Wednesday, September 29, 2004
Music Man
Today I got an email from my freaky cool shul about their upcoming festive celebration for Simchat Torah - the commemoration of the handing down of the law. It’s one of two times in the year that jews are supposed - nay, are obliged - to get good and sloshed. And this is a very observant congregation. The email mentioned that, for the services, “music will be provided by the Polyphonic Klezmer and Avant Hasidic band, Captain Zohar.” I really hope I can make it for that. Music can make all the difference.
Which is all the lead-in that I need for a story I wrote up a few weeks ago about a dude I saw listening to music:
We were on vacation - it feels so long ago that it must have been two other usses; so recently that I can smell the olfactory menagerie even as I sit her writing this - chickory and riverwater and horses and wood… It was New Orleans, 1991. We stayed in a B&B in the French Quarter that claimed, based on a frieze of a sunrise over the front door, that it was the original house of the rising sun. While in New Orleans I felt I’d reached an epitome of western culture when I rode in a horse-drawn carriage through rainy morning streets with an enormous julep in my hand. It’s a lovely town.
But the incident that really comes back to me was not that one. It happened well after dark at a blues bar filled wall-to-wall with people like me: wasted, white tourists out for a jolt of old-style revelry. The band was rocking hard and the drinks were cheap enough for everybody to have too many of them.
The building, like all of them, went back well into the 19th century, with a high ceiling and a very long floor. We were packed in tight, up against both walls from side to side and quite a ways back into the murk of some undefined area behind us. The windows were tall and narrow, and they were open to the humid night; rusty iron bars on the windowframes penned us in, separated our ecstatic frenzy from the vagrant inky night. The band up front pounded out a homoginzed yet satisfactorily authentic-sounding blues, whipping us into a manageable frenzy. I lost myself, as did we all, in their driving rhythms. It’s why we were there in the first place, after all.

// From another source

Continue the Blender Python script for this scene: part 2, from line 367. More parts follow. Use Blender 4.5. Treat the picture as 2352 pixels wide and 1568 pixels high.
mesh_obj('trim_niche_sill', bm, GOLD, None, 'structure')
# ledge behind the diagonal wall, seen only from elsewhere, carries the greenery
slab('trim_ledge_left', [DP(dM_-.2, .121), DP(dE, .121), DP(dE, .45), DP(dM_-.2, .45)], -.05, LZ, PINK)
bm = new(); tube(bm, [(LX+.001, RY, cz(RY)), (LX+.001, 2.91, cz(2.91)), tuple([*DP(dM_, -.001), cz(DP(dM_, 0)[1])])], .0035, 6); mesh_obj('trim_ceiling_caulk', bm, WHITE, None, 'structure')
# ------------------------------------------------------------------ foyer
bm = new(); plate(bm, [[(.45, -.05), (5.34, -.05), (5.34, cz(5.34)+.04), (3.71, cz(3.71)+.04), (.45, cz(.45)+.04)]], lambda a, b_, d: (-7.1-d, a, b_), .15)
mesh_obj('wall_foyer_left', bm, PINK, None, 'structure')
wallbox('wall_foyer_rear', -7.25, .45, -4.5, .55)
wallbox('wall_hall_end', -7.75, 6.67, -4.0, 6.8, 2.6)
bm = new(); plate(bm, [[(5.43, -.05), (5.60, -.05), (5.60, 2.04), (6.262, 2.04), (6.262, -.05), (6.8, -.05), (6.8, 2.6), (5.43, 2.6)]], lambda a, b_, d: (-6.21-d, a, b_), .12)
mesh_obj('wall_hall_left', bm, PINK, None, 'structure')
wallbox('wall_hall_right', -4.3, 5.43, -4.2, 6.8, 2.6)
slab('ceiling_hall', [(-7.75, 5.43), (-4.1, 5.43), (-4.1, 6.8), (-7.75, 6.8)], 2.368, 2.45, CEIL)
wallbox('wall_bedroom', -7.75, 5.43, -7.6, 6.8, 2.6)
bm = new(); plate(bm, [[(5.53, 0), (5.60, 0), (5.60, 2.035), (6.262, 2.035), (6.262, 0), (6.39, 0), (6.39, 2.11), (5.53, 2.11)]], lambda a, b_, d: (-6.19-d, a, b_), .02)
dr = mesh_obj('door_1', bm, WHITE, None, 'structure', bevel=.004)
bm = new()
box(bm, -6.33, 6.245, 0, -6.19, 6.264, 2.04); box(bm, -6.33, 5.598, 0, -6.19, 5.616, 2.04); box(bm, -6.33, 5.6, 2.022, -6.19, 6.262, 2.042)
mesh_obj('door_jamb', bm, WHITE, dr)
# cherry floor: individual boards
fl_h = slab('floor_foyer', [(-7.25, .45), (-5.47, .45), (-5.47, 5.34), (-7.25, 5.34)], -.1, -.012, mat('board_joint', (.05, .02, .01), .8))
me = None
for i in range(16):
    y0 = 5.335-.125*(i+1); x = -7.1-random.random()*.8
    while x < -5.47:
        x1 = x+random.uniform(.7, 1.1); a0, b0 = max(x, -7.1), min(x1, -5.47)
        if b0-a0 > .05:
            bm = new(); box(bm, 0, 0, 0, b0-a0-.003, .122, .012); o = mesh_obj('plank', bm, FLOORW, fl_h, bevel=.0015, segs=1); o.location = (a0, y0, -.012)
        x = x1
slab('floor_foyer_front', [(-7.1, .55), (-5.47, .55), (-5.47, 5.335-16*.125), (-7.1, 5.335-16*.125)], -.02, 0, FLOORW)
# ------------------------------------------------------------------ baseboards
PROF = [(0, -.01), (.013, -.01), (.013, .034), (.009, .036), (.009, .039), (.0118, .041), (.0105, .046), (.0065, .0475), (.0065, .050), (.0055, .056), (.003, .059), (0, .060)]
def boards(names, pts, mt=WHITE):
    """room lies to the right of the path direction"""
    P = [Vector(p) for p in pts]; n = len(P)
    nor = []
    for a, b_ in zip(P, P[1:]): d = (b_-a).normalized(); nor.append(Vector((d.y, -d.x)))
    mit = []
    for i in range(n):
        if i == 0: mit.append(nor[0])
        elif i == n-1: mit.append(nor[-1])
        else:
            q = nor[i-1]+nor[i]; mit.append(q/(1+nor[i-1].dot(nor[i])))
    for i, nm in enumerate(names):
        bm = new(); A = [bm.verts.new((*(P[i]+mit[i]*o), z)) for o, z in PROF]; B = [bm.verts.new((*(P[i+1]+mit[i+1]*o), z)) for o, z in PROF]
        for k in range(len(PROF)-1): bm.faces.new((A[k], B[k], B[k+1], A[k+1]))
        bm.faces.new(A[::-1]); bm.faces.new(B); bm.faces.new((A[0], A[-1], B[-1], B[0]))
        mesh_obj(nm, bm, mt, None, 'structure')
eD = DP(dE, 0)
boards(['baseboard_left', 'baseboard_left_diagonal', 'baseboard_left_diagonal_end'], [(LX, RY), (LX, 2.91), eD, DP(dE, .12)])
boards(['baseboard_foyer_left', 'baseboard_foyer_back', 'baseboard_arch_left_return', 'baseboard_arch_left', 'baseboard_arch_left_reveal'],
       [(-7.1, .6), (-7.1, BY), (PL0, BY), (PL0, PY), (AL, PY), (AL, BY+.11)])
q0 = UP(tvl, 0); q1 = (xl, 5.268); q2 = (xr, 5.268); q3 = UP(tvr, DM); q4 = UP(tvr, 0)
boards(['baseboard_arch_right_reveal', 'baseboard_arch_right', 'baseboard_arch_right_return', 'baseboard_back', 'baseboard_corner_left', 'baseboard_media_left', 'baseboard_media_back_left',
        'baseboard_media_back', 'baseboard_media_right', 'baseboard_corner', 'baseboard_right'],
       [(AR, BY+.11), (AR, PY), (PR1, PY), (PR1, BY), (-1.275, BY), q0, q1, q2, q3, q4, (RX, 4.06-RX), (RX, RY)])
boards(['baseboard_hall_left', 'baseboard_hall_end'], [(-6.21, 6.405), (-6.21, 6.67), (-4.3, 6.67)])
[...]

It was then that I could not help but notice: one of us was not one of us. He was old, this man, and shabby and poor. The tight coils of his grey hair were matted and filthy and his clothing was tattered. His gaze was unfocused. His skin, dirty dark brown, shone dully in the night’s light. He stood outside a window near the stage, on the outside, looking in - or listening in, more like it, his eyes closed and his face inclined toward the music. He leaned drunkenly against the iron bars over the open window. As the band wailed and rocked, his right hand plucked at the bars, keepng perfect time, thrumming a walking line to the rollicking blues pouring off the stage. His left hand ran imaginary frets, making the changes a musician would make, his fingers contorted expertly as if he were standing at an upright bass on a stage instead of at a barred window in a piss-soaked alley. His face was a vision of Orphean transport as he made music in his mind.
The lead singer of the band was blind; his milky eyes veered randomly over the crowd as he emoted. The man in the alley stood about fifteen feet from him, really just on the fringe of the band itself. I was sure I could hear what he was playing, and that so could the lead singer, too. But as it turns out, it was actually just me.